The Board first found the two marks to be highly similar in sight, sound, connotation, and commercial impression. Of course when the marks are nearly identical, a lesser degree of similarity between the goods is necessary to support a finding of likely confusion.
Third-party registrations, including some owned by Gibson, and Internet webpages demonstrated that guitars and amplifiers are complementary and related.

Neither the application nor the cited registration contains any limitation on channels of trade or classes of consumers, and so the Board assumed that the goods travel in the same, normal channels to the same, normal classes of customers.
Gibson argued that its goods are expensive (see article here) and the purchasers sophisticated, but the Board pointed out that there are no restrictions on price in Gibson's identification of goods. The Board must presume that both the guitars identified in the application and the amplifiers of the cited registration would be sold at all usual prices levels and ma include relatively inexpensive products. Moreover, the Board noted, when the marks involved are nearly identical, even careful, sophisticated consumers may not notice the differences in the marks, and even if they do, they will see the marks as variations of each other, pointing to a single source.
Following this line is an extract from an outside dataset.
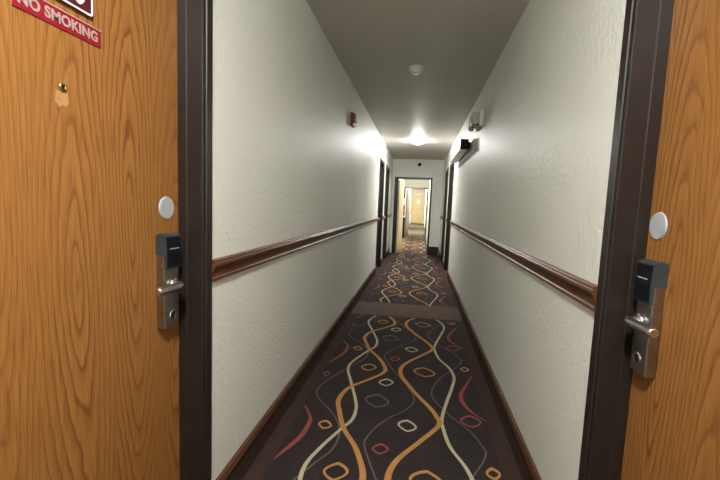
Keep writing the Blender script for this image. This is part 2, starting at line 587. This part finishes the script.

Finally, Gibson lamely argued that the cited mark is not famous, while its own goods sold under the FIREBIRD mark have garnered "a significant level of fame." The Board noted that this argument raised the issue of reverse confusion, which is no less a problem. In any event, any doubt as to confusion must be resolved in favor of the senior user.
And so the Board affirmed the refusal to register.
TTABlog comment: Well, what do you think?